Cortex Athletico

Marie Voignier / Vassilis Salpistis

27 Jul - 26 Sep 2011

MARIE VOIGNIER / VASSILIS SALPISTIS
27 July - 26 September, 2011

« No one is hurt. If any one is hurt the people say the trance is not real. » Margaret Mead, Trance and Dance in Bali (1952)

If we wanted to classify the work of Marie Voignier in a specific genre of visual specimens, we would have to take the very categories blurred by her work for granted.
From virtual companies (Les fantômes, 2004) to the media industry (Hearing the shape of a drum, 2010), via amusement parks (Western DDR, 2005), short and medium-length films (Hinterland, 2009), or even long feature films (L?hypothèse du Mokélé-Mbembé, 2011) and video installations (Going for a walk, 2007), Voignier throws light on the systems of codes and conventions which determine the division between reality and myth, documentary and fiction, objective facts and the discourse which structures them.
Showing a particular interest for those regions of culture where the collective imaginary meets rationalism and the positivist spirit, the artist uses video as a tool to question the identity of the pictures, their status, and the contradictions and conflicts which widen the gap between what they say and what they make.
This interrogation is subjected to a gaze aware of the character of its own act, and reflects on the interaction between the camera and the subjects filmed, on the distortions, the movements, overdeterminations and mises en abyme which speak during the process of the return of the real. There is an anthropological dimension in this approach of the filming act - a dimension which is itself diverted and uncertain in Des trous pour les yeux (Holes for eyes) 2009. This piece made together with Vassilis Salpistis, deals with Momogeris, a traditional custom from North Greece linked to a Dionysian cult, to rituals concerning the regeneration of nature and to popular satiric theater.
Recorded partially in the Museum of ethnology and the popular arts of Macedonia-Thrace, the video stages an ethnologist-museologist, whom the artists have asked to dress in the costume of Momogeris in a visual "reconstruction" of the custom.
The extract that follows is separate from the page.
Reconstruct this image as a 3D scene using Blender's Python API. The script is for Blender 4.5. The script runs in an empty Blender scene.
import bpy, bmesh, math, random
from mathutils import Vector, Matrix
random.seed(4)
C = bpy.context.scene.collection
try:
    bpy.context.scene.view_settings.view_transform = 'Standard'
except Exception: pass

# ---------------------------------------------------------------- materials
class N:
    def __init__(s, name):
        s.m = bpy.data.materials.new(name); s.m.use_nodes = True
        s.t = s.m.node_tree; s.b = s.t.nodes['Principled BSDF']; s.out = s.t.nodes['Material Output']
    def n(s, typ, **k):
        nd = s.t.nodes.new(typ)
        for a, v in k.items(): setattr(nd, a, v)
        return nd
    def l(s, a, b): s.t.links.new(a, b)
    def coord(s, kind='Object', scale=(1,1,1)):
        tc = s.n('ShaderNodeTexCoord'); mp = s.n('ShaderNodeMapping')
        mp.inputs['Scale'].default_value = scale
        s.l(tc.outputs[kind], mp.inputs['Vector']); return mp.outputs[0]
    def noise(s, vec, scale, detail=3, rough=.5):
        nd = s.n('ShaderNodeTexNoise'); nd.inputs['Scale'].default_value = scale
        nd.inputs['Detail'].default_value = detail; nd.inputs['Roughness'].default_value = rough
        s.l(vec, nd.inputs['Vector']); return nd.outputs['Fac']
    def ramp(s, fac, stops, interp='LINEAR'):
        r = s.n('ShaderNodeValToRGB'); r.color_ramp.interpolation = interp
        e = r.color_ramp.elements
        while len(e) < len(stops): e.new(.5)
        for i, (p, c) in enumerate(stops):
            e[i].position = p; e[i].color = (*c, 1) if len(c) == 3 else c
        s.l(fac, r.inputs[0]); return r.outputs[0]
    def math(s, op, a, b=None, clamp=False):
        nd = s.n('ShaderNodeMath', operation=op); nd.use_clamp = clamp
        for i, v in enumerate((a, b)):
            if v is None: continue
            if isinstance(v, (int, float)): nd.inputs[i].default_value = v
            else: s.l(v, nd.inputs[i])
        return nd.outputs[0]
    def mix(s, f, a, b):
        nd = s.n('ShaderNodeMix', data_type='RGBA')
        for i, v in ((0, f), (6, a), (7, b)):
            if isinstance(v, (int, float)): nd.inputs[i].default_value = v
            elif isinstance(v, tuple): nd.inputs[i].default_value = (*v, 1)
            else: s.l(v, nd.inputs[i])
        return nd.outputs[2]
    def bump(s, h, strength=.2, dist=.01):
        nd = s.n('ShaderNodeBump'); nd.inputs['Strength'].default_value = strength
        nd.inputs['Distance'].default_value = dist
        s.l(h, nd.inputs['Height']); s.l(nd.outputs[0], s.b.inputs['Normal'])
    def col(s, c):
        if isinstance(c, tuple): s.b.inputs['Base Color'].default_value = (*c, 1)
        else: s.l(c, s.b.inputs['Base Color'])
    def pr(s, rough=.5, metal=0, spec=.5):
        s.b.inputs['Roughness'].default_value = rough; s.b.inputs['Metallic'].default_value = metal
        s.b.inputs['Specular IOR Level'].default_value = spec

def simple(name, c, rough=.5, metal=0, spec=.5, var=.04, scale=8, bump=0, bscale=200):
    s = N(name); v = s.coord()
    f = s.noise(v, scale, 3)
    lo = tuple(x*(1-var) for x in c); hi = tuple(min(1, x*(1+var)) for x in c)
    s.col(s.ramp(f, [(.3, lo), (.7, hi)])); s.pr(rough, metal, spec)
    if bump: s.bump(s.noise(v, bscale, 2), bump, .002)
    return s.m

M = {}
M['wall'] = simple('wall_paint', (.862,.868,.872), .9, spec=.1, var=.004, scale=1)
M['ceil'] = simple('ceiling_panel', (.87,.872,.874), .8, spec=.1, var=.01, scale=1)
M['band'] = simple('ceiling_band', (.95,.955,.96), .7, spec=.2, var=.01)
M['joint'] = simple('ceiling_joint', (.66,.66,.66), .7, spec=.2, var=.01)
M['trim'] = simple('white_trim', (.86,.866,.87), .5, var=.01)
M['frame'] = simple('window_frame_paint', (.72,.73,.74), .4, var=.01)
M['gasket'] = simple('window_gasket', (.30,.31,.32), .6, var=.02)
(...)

In full costume, the ethnologist achieves an interview-performance which mixes scientific discourse and testimony to the social precariousness of his occupation, and a series of gestures and postures difficult to identify, which culminate towards the end of the video in what appears to be a kind of ritual dance filmed in slow motion.
Voignier and Salpistis take for their subject the process of acculturation of the objects, putting into question both the role of the museum as an institution and the themes, the processes and the narrative conventions of the ethnographical film.
In the middle of the video a strange man appears, with his face painted in black, who reads the official text of the museum giving an anthropological description of Momogeris. In the course of his reading, we realize that it is about one of three protagonists of the custom, the Old man, the Bride and the Negro; as a hero of Borges, he strays from the text to embody a voice which is nevertheless his own, giving body to words which do not come from him. Between the scientist disguised as a folklore creature and the fictitious character transformed into a spokesman of institutional speech, the role-playing makes the depersonalization re-appear, which the device of observation imposes on the fact observed in a way which leaves the work suspended somewhere between documentary-fiction and film performance. The testimonial value of the images is thus constantly turned upon itself through a processes of movement and of decontextualization which separate it from the discourse.
Vacillating between the indecision of the first ones and the abstraction of the second, the object acquires a fantasmatic dimension; the momentary and anti-scientific rediscovery of its use value, is the pretext for replaying once more the process of its transformation into an image of itself ? not a just image, just an image.